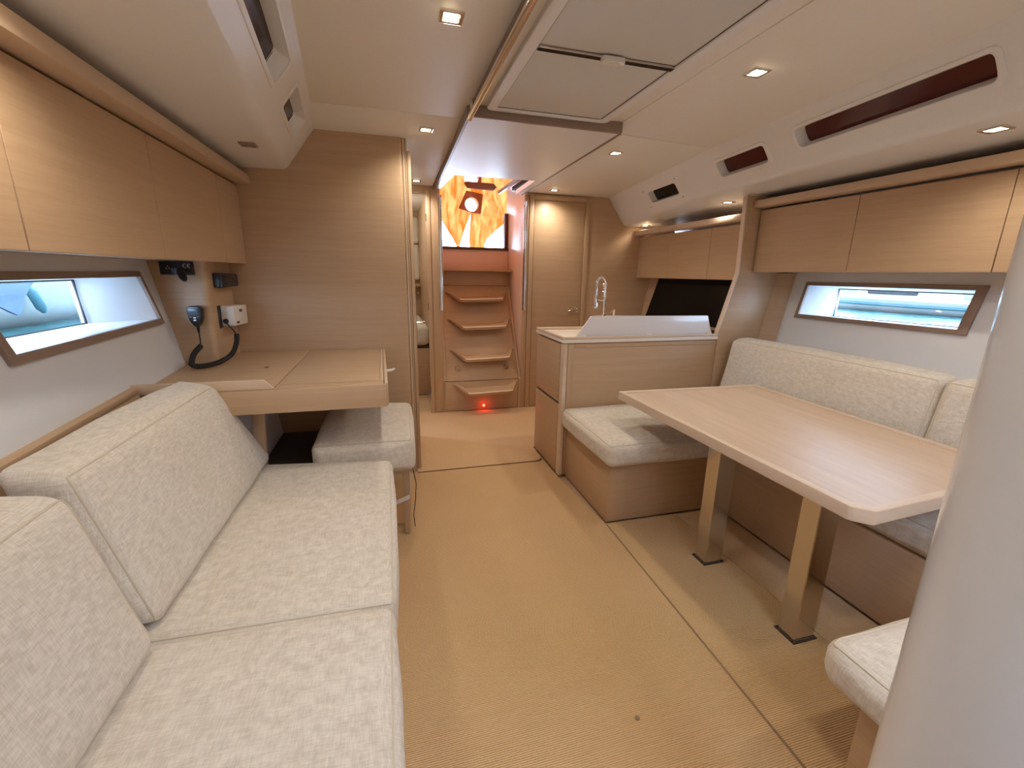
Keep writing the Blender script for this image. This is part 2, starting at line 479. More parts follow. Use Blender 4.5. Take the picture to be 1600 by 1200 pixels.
# ------------------------------------------------------------------ floor and carpets
struct(link('floor', box(-1.5, 3.0, Y0, 6.0, -0.06, -0.012), 'oaky', smooth=False), 'wooden cabin sole under the carpets', 'floor')

runner = thing('runner_carpet', (0.5, 1.0, -0.012), 'long ribbed sisal carpet down the middle of the saloon', 'carpet')
run_out = [(-0.06, Y0), (0.985, Y0), (1.003, 0.4), (1.028, 1.2), (1.046, 1.855), (1.004, 2.46), (1.0, 2.695), (0.135, 2.70), (-0.06, 2.70)]
link('pile', prism(run_out, 'z', -0.012, 0.0), 'sisal', runner, smooth=False)
link('bound_edge', tube([(0.990, Y0, -0.003), (1.008, 0.4, -0.003), (1.033, 1.2, -0.003), (1.0505, 1.852, -0.003)], 0.005, 6), 'bind', runner)

dine_c = thing('dinette_carpet', (1.25, 1.0, -0.012), 'narrow strip of sisal carpet under the front edge of the dining table', 'carpet')
link('pile', prism([(0.994, Y0), (1.47, Y0), (1.47, 1.858), (1.055, 1.858), (1.036, 1.2), (1.012, 0.4)], 'z', -0.012, 0.001), 'sisal', dine_c, smooth=False)
tag(link('sole_board', box(1.476, 1.735, Y0, 1.858, -0.012, -0.002), 'sisal2', smooth=False), 'dark carpeted floor strip between the table legs and the bench', 'carpet')

land = thing('landing_carpet', (0.8, 3.3, -0.012), 'flat sisal carpet with rounded corner at the foot of the steps', 'carpet')
lo = [(0.13, 2.712)] + [(0.93 + 0.07 * math.sin(a), 2.782 - 0.07 * math.cos(a)) for a in [i * math.pi / 12 for i in range(7)]] + [(1.0, 2.955), (1.85, 2.955), (1.85, 3.955), (0.35, 3.955), (0.35, 4.6), (-0.3, 4.6), (-0.3, 2.86), (0.13, 2.86)]
link('pile', prism(lo, 'z', -0.012, 0.003), 'sisal2', land, smooth=False)
link('bound_edge', tube([(p[0], p[1] - 0.002, 0.0) for p in lo[:8]], 0.0035, 6), 'bind', land)
tag(link('carpet_fleck', lathe([(0.001, 0), (0.008, 0.001), (0.006, 0.004), (0.001, 0.005)], (0.65, 0.88, 0.0), n=7), 'bind'), 'tiny dark fleck lying on the ribbed carpet', 'debris')

# ------------------------------------------------------------------ hull sides with the two long windows
winL_in = [(1.315, 1.232), (1.356, 1.056), (2.300, 1.052), (2.254, 1.232)]
winL_out = [(1.282, 1.254), (1.332, 1.031), (2.328, 1.029), (2.274, 1.254)]
glsL = [(1.36, 1.219), (1.40, 1.060), (2.128, 1.050), (2.165, 1.219)]
winR_in = [(1.352, 1.236), (1.366, 1.064), (2.248, 1.056), (2.240, 1.234)]
winR_out = [(1.312, 1.259), (1.326, 1.042), (2.275, 1.031), (2.262, 1.256)]
glsR = [(1.40, 1.217), (1.41, 1.056), (2.158, 1.045), (2.178, 1.217)]
for nm, mp, hole, gl, lab in (('wall_left', mpL, winL_in, glsL, 'white sloping hull side above the left sofa'), ('wall_right', mpR, winR_in, glsR, 'white sloping hull side behind the dinette')):
    w = link(nm, holed([(Y0, -0.05), (YA + 0.1, -0.05), (YA + 0.1, 1.85), (Y0, 1.85)], [hole], mp, [(gl, 0.20)]), 'white', angle=25)
    struct(w, lab, 'wall')

def hull_window(name, mp, inn, out, gl, label):
    w = struct(thing(name, mp(1.8, 1.03, 0.0), label, 'window'))
    link('wood_frame', ring_plate(out, inn, mp, 0.004, -0.014), 'walnut', w, bevel=0.003, smooth=False)
    link('pane', ([mp(p[0], p[1], 0.190) for p in gl] + [mp(p[0], p[1], 0.197) for p in gl], hexa([(0, 0, 0)] * 8)[1]), 'glass', w, smooth=False)
    link('gasket', tube([mp(p[0], p[1], 0.184) for p in gl], 0.005, 6, closed=True), 'rubber', w)
hull_window('window_1', mpL, winL_in, winL_out, glsL, 'long slanted hull window with brown wooden frame above the left sofa')
hull_window('window_2', mpR, winR_in, winR_out, glsR, 'long slanted hull window with brown wooden frame above the right bench')

# ------------------------------------------------------------------ moulded coachroof sides with the small dark windows
def coach(side, mp, wins, label):
    ys = [Y0, 0.0, 1.0, 2.0, 2.75, 3.4, YA + 0.02]
    top = [(y, ceil_z(y) + 0.03) for y in ys]
    edge = []
    holes, backs = [], []
    for (y0, y1, z0, z1, g) in wins:
        h = rpoly([(y0, z0), (y1, z0), (y1 + 0.004, z1), (y0, z1)], 0.022, 4)
        b = rpoly([(g[0], g[2]), (g[1], g[2]), (g[1], g[3]), (g[0], g[3])], 0.016, 4)
        holes.append(h); backs.append((b, 0.045))
    outer = [(y, soffit_z(y) + 0.022) for y in ys] + top[::-1]
    o = struct(link('wall_%s_upper' % side, holed(outer, holes, mp, backs), 'gel', smooth=True, angle=30), label, 'wall')
    # rolled lower edge and the flat side-deck lining
    sgn = -1 if side == 'left' else 1
    hull = hullL if side == 'left' else hullR
    rings = []
    for y in ys:
        z = soffit_z(y)
        a = Vector(mp(y, z + 0.022, 0)); c = Vector(mp(y, z, 0)) ; e = Vector((c.x + sgn * 0.032, y, z - 0.001))
        ring = []
        for k in range(7):
            t = k / 6
            ring.append((1 - t) ** 2 * a + 2 * t * (1 - t) * c + t * t * e)
        ring.append(Vector((hull(y, 1.7) + sgn * 0.1, y, z - 0.012)))
        rings.append(ring)
    link('side_deck_lining', loft(rings, close=False, cap=False), 'gel', o, angle=30)
    return o

recL = [(0.95, 1.835, 1.876, 1.953, (0.98, 1.800, 1.890, 1.945)), (2.055, 2.480, 1.878, 1.955, (2.07, 2.432, 1.892, 1.944))]
recR = [(1.075, 1.825, 1.868, 1.940, (1.085, 1.815, 1.868, 1.928)), (2.030, 2.410, 1.854, 1.930, (2.045, 2.404, 1.854, 1.918)), (2.895, 3.290, 1.836, 1.908, (2.91, 3.282, 1.832, 1.898))]
coach('left', mpCL, recL, 'white moulded cabin side above the left lockers')
coach('right', mpCR, recR, 'white moulded cabin side above the right lockers')
def coach_window(name, mp, rec, mat, label, bead=True):
    y0, y1, z0, z1, g = rec
    w = struct(thing(name, mp((y0 + y1) / 2, z0, 0.02), label, 'window'))
    b = rpoly([(g[0] - 0.004, g[2] - 0.003), (g[1] + 0.004, g[2] - 0.003), (g[1] + 0.004, g[3] + 0.003), (g[0] - 0.004, g[3] + 0.003)], 0.016, 4)
    link('pane', loft([[mp(p[0], p[1], 0.044) for p in b], [mp(p[0], p[1], 0.052) for p in b]]), mat, w, smooth=False)
    link('gasket', tube([mp(p[0], p[1], 0.043) for p in b], 0.0025, 6, closed=True), 'rubber', w)
    if bead:
        e = rpoly([(y0 - 0.022, z0 - 0.013), (y1 + 0.022, z0 - 0.013), (y1 + 0.026, z1 + 0.013), (y0 - 0.022, z1 + 0.013)], 0.03, 4)
        i = rpoly([(y0, z0), (y1, z0), (y1 + 0.004, z1), (y0, z1)], 0.022, 4)
        link('moulded_rim', ring_plate(e, i, mp, 0.001, -0.004), 'gel', w, bevel=0.0015, smooth=True)
    return w
coach_window('window_3', mpCL, recL[0], 'tintl', 'long dark tinted window in the left cabin side')
coach_window('window_4', mpCL, recL[1], 'tintl', 'small square dark window in the left cabin side')
coach_window('window_5', mpCR, recR[0], 'tint', 'long dark window with tarpaulin red put into its colour in the right cabin side')
coach_window('window_6', mpCR, recR[1], 'tint', 'short dark window with tarpaulin red put into its colour in the right cabin side, middle of three')
w7 = coach_window('window_7', mpCR, recR[2], 'blackglass', 'small black window with bare screws in the right cabin side above the galley', bead=False)
for (y, z) in ((3.346, 1.922), (3.336, 1.812), (2.874, 1.930), (2.864, 1.818)):
    c = Vector(mpCR(y, z, -0.002))
    link('screw', lathe([(0.001, -0.002), (0.005, -0.001), (0.005, 0.002)], c, n=8), 'dark', w7)

# ------------------------------------------------------------------ ceiling
ce = struct(thing('ceiling', (0.8, 1.3, 2.0), 'cream padded ceiling panels with thin seams', 'ceiling'))
def ceil_panel(poly, t=0.02):
    v = [(x, y, ceil_z(y)) for x, y in poly] + [(x, y, ceil_z(y) + t) for x, y in poly]
    n = len(poly)
    f = [tuple(range(n))[::-1], tuple(range(n, 2 * n))] + [(i, (i + 1) % n, n + (i + 1) % n, n + i) for i in range(n)]
    return link('panel', (v, f), 'vinyl', ce, bevel=0.003, smooth=True)
def cl(y): return coachL(y, ceil_z(y)) - 0.012
def cr(y): return coachR(y, ceil_z(y)) + 0.012
ceil_panel([(cl(Y0), Y0), (0.395, Y0), (0.395, 2.366), (cl(2.366), 2.366)])
ceil_panel([(cl(2.371), 2.371), (0.395, 2.371), (0.395, YA + 0.02), (cl(YA), YA + 0.02)])
ceil_panel([(1.145, Y0), (cr(Y0), Y0), (cr(2.36), 2.40), (1.145, 2.33)])
ceil_panel([(1.145, 2.336), (cr(2.36), 2.406), (cr(YA), YA + 0.02), (1.145, YA + 0.02)])
ceil_panel([(0.398, -0.30), (1.142, -0.30), (1.142, 2.3), (0.398, 2.3)])      # unseen hatch opening behind the camera, added to let in cool daylight
ceil_panel([(0.398, Y0), (1.142, Y0), (1.142, -1.2), (0.398, -1.2)])
link('backing', box(-0.7, 2.4, -0.30, 3.39, 2.03, 2.06), 'dark', ce, smooth=False)
link('backing', box(-0.7, 0.40, Y0, -0.30, 2.03, 2.06), 'dark', ce, smooth=False)
link('backing', box(1.14, 2.4, Y0, -0.30, 2.03, 2.06), 'dark', ce, smooth=False)
link('backing', box(-0.7, 0.44, 3.39, YA + 0.3, 2.03, 2.06), 'dark', ce, smooth=False)
link('backing', box(1.16, 2.4, 3.39, YA + 0.3, 2.03, 2.06), 'dark', ce, smooth=False)

# overhead hatch with its two pull-out blinds
ht = thing('deck_hatch', (0.77, 1.4, 1.97), 'overhead hatch covered by two pale grey blinds meeting at a slatted bar', 'hatch')
mpc = lambda x, y, d: (x, y, 2.0 - d)
ho = [(0.458, 0.35), (1.052, 0.35), (1.052, 2.160), (0.458, 2.160)]
hi = [(0.503, 0.40), (1.010, 0.40), (1.010, 2.128), (0.503, 2.128)]
link('frame', ring_plate(rpoly(ho, 0.04), rpoly(hi, 0.012), mpc, -0.002, 0.020), 'gel', ht, bevel=0.006, seg=3)
link('blind', box(0.505, 1.008, 1.582, 2.124, 1.988, 1.996), 'blind', ht, bevel=0.002)
link('blind', box(0.505, 1.008, 0.405, 1.552, 1.988, 1.996), 'blind', ht, bevel=0.002)
link('shadow_gap', ring_plate(hi, [(0.507, 0.404), (1.006, 0.404), (1.006, 2.123), (0.507, 2.123)], mpc, 0.006, 0.0125), 'dark', ht)
bar = link('blind_bar', box(0.505, 1.008, 1.554, 1.580, 1.980, 1.993), 'steel', ht, bevel=0.002)
for k in range(3):
    link('slat_groove', box(0.505, 1.008, 1.557 + k * 0.0075, 1.5595 + k * 0.0075, 1.9785, 1.9815), 'dark', bar, smooth=False)
link('latch', prism(rpoly([(0.725, 1.538), (0.812, 1.538), (0.812, 1.572), (0.725, 1.572)], 0.022), 'z', 1.966, 1.984), 'whiteplastic', ht, bevel=0.004)
link('latch_button', box(0.755, 0.785, 1.546, 1.562, 1.962, 1.968), 'whiteplastic', ht, bevel=0.002)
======
[Your objective]: Leave out the pictures and restate, word for word, the lines from the top of the data through the line containing "the carpets', 'floor')", both included.

[Output for this exercise]:
Keep writing the Blender script for this image. This is part 2, starting at line 479. More parts follow. Use Blender 4.5. Take the picture to be 1600 by 1200 pixels.
# ------------------------------------------------------------------ floor and carpets
struct(link('floor', box(-1.5, 3.0, Y0, 6.0, -0.06, -0.012), 'oaky', smooth=False), 'wooden cabin sole under the carpets', 'floor')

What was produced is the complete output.